【助成金の解説】65歳超雇用推進助成金(高年齢者評価制度等雇用管理制度改善コース)/岡 佳伸
高齢者の働きやすい職場環境づくりを支援
少子高齢化社会の急速な進行により、労働力の大幅な減少が見込まれています。高齢者が社会の担い手として期待される中、令和3年4月より改正高齢者雇用安定法が施行され、70歳までの就業機会の確保が企業の努力義務とされるなど、意欲があれば65歳以降でも働ける企業が増えることが重要な課題とされています。
このような中で60歳以降も安心して働ける職場環境づくりを支援する助成金が65歳超雇用推進助成金(高年齢者評価制度等雇用管理制度改善コース)になります。令和5年度も継続して制度が設けられることが公表されました。
助成金の目的
この助成金は高年齢者の雇用の推進を図るための雇用管理制度の整備に係る措置を実施した事業主に対して助成するものであり、高年齢者の雇用の機会の増大を図ることを目的とされています。
受給のポイント
① 初回は50万円の経費がかかっていなくても50万円とみなされます。よって、50万円×60%の30万円が助成金額になります(生産性要件を満たさない中小企業の場合)。

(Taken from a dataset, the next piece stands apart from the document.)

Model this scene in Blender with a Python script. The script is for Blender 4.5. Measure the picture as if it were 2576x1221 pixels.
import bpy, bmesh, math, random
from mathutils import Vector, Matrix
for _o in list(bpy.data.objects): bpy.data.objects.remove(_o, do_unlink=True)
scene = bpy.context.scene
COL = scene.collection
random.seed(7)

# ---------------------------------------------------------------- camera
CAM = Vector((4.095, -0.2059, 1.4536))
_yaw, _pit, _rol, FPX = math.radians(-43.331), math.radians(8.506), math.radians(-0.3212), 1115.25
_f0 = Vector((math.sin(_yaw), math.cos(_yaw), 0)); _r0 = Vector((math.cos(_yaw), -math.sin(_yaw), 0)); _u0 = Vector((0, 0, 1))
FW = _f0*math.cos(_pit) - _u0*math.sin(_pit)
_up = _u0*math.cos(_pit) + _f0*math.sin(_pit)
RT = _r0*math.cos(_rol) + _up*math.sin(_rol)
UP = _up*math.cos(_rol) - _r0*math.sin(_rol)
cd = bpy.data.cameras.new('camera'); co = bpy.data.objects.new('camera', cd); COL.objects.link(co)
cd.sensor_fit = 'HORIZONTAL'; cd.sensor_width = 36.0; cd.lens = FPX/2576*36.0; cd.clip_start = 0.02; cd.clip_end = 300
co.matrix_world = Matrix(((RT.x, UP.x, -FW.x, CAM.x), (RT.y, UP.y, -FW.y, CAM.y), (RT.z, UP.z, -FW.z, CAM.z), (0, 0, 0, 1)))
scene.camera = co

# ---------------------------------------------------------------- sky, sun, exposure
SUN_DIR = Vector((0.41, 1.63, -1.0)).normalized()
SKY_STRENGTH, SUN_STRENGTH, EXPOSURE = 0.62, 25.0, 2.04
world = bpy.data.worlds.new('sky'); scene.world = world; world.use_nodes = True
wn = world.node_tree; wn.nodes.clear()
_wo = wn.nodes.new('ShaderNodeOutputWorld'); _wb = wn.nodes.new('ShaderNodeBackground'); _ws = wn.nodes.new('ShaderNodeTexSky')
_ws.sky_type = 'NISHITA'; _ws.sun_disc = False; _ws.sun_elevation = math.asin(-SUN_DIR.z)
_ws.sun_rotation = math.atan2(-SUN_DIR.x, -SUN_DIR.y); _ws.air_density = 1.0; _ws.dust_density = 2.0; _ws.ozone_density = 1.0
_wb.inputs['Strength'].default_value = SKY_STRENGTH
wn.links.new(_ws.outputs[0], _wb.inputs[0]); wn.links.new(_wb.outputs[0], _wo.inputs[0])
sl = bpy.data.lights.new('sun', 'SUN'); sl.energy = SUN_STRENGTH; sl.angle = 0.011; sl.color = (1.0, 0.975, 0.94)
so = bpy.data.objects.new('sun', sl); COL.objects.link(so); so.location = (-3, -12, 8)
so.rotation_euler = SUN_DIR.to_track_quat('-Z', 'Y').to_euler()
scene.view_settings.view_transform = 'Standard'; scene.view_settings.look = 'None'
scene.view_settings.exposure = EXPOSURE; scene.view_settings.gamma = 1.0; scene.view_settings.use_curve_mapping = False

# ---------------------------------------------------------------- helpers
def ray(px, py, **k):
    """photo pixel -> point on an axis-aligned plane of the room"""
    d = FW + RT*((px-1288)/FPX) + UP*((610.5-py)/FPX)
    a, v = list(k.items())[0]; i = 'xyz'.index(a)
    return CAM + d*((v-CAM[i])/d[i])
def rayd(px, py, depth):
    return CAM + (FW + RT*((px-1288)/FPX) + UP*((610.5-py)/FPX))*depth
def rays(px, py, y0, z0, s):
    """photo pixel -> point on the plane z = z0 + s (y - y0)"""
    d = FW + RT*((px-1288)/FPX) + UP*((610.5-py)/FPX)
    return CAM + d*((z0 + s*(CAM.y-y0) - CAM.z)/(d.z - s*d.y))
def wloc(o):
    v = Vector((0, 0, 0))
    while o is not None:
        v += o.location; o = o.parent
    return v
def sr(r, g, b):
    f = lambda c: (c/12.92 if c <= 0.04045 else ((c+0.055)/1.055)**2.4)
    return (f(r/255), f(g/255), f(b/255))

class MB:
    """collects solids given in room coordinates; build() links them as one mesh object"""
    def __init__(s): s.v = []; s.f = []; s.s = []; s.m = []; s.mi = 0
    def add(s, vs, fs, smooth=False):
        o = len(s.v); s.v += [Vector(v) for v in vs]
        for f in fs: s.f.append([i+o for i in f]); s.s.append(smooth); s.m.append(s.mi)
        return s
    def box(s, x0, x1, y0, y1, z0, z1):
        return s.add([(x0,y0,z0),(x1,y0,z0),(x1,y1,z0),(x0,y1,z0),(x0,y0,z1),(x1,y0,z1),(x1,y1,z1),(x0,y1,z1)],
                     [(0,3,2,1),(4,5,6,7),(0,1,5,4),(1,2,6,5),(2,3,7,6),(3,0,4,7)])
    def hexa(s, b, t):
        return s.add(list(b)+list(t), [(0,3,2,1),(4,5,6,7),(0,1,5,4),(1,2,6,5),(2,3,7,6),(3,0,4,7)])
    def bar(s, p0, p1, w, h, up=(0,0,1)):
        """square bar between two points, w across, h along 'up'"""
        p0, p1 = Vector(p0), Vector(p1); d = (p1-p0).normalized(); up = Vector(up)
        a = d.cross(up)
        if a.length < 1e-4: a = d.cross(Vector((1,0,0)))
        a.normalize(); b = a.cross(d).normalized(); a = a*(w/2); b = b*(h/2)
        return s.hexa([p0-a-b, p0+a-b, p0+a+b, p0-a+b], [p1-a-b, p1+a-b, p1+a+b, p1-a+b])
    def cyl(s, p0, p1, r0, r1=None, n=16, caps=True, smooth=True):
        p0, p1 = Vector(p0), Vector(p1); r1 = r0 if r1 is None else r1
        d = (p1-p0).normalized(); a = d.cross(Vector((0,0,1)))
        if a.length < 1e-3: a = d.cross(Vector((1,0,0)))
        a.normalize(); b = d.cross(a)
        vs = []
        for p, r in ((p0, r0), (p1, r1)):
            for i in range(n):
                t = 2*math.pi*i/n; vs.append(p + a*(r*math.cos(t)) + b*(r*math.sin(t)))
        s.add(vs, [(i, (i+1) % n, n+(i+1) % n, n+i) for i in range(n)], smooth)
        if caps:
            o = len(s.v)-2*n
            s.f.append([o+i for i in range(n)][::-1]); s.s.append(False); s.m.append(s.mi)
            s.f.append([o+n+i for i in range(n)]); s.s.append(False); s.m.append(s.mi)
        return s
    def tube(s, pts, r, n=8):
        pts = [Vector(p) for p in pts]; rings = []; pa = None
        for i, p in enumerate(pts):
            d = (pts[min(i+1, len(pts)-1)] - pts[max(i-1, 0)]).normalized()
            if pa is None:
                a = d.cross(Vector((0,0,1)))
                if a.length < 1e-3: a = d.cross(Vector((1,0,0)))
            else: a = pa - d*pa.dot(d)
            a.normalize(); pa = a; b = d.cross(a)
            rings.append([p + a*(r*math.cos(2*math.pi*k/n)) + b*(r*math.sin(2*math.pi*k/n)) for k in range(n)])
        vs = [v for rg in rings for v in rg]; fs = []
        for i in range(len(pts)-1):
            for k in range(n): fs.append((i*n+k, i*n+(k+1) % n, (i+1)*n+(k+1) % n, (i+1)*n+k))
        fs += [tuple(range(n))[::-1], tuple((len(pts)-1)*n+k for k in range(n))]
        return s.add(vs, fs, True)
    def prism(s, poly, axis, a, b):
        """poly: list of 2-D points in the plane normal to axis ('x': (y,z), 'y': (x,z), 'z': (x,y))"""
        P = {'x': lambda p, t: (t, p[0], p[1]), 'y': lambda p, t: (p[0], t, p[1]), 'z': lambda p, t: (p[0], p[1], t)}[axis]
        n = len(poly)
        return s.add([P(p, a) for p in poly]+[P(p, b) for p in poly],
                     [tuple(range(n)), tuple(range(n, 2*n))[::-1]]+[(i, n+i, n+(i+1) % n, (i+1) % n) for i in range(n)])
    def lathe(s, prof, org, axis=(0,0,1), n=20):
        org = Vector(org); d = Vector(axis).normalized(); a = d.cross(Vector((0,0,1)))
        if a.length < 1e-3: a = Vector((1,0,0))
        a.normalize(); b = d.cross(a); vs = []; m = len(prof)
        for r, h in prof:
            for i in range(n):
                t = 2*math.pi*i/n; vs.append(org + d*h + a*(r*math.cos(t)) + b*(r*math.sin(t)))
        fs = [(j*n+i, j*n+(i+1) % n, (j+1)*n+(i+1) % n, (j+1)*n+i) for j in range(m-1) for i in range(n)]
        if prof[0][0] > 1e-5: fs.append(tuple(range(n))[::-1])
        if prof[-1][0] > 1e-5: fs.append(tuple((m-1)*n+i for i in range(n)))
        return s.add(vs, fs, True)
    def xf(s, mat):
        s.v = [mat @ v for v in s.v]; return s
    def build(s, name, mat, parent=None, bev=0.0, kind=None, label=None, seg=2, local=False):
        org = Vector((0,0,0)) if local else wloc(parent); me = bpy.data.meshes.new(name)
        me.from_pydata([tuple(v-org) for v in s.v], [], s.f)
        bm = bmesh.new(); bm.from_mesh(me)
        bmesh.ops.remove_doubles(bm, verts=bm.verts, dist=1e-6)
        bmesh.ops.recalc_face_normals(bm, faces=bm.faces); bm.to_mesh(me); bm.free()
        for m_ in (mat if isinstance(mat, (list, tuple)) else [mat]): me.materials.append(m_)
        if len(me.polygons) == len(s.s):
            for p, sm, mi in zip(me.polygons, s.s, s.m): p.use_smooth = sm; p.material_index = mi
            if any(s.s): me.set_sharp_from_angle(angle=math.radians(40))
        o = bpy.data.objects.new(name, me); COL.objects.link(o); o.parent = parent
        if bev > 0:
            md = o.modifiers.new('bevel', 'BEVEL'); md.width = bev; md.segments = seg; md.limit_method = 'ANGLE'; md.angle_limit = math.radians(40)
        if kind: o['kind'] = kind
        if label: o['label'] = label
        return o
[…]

② 65歳超雇用推進助成金(65歳超継続雇用促進コース)に関する高齢者の雇用管理措置に関する制度整備に使うことも出来ます(全く同じではありません)。
③ パソコン、タブレット、スマートフォン等様々な用途に使える機械や血圧計、ランニングマシーン等の健康増進機器の購入に関する経費は対象になりません。
④ 事前に計画書の提出が必要になります。計画実施の3カ月前までに提出する必要があります。
⑤ 支給申請日までに1年以上雇用されている60歳以上の雇用保険被保険者が1名以上いる企業が対象になります。ただし、その企業で定年を迎えたものでなくても問題ありません。
⑥ 高齢者雇用安定法を持っていることの要件が、令和3年度より緩和され計画書の提出の前日に守っていることに緩和されましたが、令和4年度より厳格化され計画書提出の6カ月前の日から遵守していることに変更されました。
(支給要件である法令遵守(労働協約又は就業規則において、高年齢者等の雇用の安定等に関する法律(昭和46年法律第68号)第8条又は第9条第1項の規定と異なる定めをしていないこと。)の確認期間について、計画を提出した日から起算して6カ月前の日から支給申請日の前日までの間とする。)
おすすめポイント
初回については、かかった費用の額を上回って助成金額が支給されることもあります。高年齢者対象の人事評価制度や研修、法定外健診等の導入に幅広く助成されます。